Why Pre-Planning Matters

Pre-planning your final wishes is a gift of love and forethought that lifts the burden from your family during what will already be an emotional time. By sharing your wishes, you’re offering them clarity and comfort, allowing them to focus on celebrating your life instead of wondering about your preferences.

Starting the Conversation: Tips for Making it Comfortable & Memorable

Talking about your final wishes doesn’t have to be uncomfortable. Here are some tips to ease into the conversation and make it meaningful:

1. Find the Right Moment

Start the conversation when the family is gathered and relaxed, maybe around a cozy meal or while reminiscing over photo albums. You might say, “Seeing all of us together like this reminds me of how important family is. I’ve been thinking about what I’d want you all to know for the future.”

2. Keep it Lighthearted

This conversation doesn’t have to be somber! Use humor or a light tone to bring it up. You could start with, “One day, when I’m not here to remind you about my famous mashed potatoes, I want you all to remember exactly what I’d want for my final celebration.”

3. Share Stories and Memories

Use storytelling to convey your wishes. Mention how certain songs or places have special meaning or talk about a relative’s service that was particularly touching. This way, it’s less about logistics and more about preserving and honoring family memories.

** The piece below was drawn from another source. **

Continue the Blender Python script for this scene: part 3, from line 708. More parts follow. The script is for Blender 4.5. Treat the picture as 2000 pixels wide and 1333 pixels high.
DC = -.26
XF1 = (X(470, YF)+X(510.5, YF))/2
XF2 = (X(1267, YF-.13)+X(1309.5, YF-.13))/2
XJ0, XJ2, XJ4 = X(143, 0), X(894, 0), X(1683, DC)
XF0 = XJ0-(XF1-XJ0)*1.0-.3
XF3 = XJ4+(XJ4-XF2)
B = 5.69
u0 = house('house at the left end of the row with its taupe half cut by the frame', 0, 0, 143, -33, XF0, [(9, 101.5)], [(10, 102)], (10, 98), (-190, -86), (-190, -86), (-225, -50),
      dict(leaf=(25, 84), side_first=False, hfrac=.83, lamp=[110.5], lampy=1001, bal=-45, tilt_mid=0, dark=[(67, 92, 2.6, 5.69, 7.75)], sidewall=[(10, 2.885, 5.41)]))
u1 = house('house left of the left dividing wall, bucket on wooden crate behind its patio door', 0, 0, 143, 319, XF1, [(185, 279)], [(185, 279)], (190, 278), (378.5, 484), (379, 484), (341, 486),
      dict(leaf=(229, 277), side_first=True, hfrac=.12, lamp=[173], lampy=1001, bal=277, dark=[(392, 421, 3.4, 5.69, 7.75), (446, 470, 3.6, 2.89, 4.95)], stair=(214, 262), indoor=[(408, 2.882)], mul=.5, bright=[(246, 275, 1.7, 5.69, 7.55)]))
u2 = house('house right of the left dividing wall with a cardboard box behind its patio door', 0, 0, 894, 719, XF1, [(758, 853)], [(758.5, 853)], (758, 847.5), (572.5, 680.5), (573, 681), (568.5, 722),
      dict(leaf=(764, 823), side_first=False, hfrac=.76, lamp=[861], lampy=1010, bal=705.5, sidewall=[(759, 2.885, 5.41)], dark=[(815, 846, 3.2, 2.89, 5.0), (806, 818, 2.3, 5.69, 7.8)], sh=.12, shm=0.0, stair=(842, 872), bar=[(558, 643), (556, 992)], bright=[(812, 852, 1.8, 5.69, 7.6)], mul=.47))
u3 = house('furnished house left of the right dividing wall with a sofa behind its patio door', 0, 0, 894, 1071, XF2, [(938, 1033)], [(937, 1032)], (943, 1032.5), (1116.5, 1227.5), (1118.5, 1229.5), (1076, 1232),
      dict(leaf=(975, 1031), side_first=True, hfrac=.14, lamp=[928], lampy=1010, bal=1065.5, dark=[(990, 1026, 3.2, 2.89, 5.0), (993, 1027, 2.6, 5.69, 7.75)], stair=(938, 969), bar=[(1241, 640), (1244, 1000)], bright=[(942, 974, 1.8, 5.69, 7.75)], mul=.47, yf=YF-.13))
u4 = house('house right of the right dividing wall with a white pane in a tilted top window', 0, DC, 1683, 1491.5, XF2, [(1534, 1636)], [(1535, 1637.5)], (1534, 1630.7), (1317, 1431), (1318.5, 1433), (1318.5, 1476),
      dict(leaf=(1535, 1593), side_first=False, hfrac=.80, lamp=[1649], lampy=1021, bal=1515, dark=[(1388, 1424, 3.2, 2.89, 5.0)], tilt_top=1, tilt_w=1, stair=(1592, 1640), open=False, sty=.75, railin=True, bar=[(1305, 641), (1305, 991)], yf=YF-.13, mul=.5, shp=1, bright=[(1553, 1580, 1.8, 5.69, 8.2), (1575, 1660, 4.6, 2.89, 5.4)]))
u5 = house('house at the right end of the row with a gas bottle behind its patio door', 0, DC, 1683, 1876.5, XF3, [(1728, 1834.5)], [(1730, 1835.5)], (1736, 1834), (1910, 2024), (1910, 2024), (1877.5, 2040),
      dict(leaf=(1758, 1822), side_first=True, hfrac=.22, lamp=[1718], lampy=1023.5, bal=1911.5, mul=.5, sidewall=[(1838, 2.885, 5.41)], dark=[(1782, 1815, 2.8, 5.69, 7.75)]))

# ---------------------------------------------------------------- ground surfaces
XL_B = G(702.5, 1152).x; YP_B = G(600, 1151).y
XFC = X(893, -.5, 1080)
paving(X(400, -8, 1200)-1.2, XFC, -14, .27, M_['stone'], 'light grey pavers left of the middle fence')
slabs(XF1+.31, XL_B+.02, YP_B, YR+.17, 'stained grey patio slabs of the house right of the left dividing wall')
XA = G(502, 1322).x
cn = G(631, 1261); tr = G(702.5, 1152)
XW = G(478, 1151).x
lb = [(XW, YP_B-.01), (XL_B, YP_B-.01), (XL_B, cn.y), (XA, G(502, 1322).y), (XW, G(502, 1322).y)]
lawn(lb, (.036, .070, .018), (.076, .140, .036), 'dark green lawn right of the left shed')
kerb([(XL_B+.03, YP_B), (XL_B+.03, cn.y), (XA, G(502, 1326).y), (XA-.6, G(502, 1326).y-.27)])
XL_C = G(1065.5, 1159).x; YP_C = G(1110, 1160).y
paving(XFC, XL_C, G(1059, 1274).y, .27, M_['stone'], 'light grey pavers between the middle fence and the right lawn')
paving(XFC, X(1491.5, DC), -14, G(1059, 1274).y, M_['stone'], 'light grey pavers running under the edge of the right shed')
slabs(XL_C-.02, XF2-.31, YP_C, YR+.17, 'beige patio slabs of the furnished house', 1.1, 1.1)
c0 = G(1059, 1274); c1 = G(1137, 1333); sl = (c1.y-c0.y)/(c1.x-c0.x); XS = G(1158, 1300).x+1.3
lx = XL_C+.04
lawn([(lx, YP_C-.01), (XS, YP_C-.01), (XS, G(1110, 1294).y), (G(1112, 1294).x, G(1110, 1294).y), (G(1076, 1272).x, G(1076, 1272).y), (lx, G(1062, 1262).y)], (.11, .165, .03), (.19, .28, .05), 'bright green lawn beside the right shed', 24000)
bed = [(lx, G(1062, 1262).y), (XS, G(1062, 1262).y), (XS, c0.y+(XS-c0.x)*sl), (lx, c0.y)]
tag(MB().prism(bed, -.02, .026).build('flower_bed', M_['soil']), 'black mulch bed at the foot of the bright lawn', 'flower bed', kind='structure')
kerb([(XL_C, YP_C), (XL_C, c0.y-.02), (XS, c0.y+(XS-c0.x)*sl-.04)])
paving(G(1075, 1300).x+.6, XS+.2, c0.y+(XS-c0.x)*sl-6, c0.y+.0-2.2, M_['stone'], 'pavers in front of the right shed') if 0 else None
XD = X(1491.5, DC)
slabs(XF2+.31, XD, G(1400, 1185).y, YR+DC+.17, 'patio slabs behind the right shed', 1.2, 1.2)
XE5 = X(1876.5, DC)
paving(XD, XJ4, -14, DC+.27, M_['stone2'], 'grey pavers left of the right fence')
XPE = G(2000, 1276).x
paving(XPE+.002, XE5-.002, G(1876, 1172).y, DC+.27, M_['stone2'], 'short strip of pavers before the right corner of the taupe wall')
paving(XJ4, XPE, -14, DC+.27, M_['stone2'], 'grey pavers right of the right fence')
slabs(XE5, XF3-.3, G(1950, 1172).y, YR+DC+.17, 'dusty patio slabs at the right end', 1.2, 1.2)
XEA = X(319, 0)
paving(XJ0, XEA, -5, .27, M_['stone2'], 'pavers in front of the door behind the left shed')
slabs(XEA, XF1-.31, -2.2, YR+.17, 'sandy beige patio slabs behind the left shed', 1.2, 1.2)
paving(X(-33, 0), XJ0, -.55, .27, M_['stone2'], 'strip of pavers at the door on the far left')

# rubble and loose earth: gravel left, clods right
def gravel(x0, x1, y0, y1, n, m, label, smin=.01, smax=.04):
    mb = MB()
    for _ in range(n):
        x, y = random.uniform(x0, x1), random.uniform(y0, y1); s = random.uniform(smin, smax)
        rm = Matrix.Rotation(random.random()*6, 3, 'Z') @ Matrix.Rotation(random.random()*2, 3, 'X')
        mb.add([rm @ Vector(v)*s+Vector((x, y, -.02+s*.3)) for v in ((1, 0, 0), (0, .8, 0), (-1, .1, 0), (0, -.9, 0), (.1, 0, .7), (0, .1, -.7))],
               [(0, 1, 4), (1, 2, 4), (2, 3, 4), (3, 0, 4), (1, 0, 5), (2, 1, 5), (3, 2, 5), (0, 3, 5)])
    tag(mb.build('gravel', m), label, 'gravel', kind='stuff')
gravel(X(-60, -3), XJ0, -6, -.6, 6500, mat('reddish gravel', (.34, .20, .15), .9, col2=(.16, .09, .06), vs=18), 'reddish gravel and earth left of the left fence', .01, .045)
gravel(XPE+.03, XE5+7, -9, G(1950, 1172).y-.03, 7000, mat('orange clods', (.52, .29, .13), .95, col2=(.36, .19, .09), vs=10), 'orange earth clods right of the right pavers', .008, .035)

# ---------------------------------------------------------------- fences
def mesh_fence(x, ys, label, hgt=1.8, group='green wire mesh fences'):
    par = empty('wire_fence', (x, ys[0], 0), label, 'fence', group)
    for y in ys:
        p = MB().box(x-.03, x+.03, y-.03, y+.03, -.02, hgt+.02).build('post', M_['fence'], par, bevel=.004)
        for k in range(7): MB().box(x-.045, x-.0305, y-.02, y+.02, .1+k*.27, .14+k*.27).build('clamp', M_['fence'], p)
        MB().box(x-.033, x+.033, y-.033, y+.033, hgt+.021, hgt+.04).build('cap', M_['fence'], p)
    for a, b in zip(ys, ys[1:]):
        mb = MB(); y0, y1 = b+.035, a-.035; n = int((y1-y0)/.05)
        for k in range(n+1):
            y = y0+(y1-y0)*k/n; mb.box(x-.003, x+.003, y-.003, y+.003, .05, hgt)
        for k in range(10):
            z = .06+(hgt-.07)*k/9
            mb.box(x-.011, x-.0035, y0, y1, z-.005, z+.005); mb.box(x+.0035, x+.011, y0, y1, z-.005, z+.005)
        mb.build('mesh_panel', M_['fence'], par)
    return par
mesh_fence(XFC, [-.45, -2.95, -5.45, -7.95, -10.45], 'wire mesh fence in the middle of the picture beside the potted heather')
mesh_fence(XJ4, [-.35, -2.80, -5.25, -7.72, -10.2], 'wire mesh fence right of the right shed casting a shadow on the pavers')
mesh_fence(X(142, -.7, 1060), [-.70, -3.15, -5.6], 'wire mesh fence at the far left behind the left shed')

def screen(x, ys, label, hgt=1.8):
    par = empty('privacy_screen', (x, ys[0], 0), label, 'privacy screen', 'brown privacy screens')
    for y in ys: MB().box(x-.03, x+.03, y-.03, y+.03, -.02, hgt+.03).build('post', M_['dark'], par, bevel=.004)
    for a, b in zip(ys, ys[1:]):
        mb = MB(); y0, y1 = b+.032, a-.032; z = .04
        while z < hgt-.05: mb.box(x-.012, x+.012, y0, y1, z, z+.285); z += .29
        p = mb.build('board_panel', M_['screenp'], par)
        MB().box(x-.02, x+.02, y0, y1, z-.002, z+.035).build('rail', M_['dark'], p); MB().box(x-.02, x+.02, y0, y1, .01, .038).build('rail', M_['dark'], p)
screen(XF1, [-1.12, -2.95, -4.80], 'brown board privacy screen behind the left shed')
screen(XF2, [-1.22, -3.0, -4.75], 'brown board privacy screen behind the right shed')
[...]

4. Emphasize Peace of Mind

Explain that pre-planning is truly a gift to them. You could say, “I want you all to feel at peace and not have to guess what I would have wanted. This way, you can focus on being together and not on the details.”

5. Discuss What’s Most Important to You

Share your thoughts on how you’d like to be remembered. This could be as simple as discussing a favorite song, a flower, or a message you’d like to leave behind. Making it personal makes it easier for family members to understand and appreciate your wishes.

Making the Process Easy

Arlington Memorial Gardens offers professional pre-planning guidance, so your family won’t have to wonder about details. Our team will walk you through the options and help you document everything so that your final wishes are clear. Taking the time now saves your family the stress of making these choices during an emotional time.

A Gift that Lasts Beyond the Holidays

This holiday season, as you exchange gifts and share laughs, consider giving your family peace of mind. Pre-planning your final wishes is a meaningful, compassionate way to ensure that those you love can honor your legacy without the burden of uncertainty.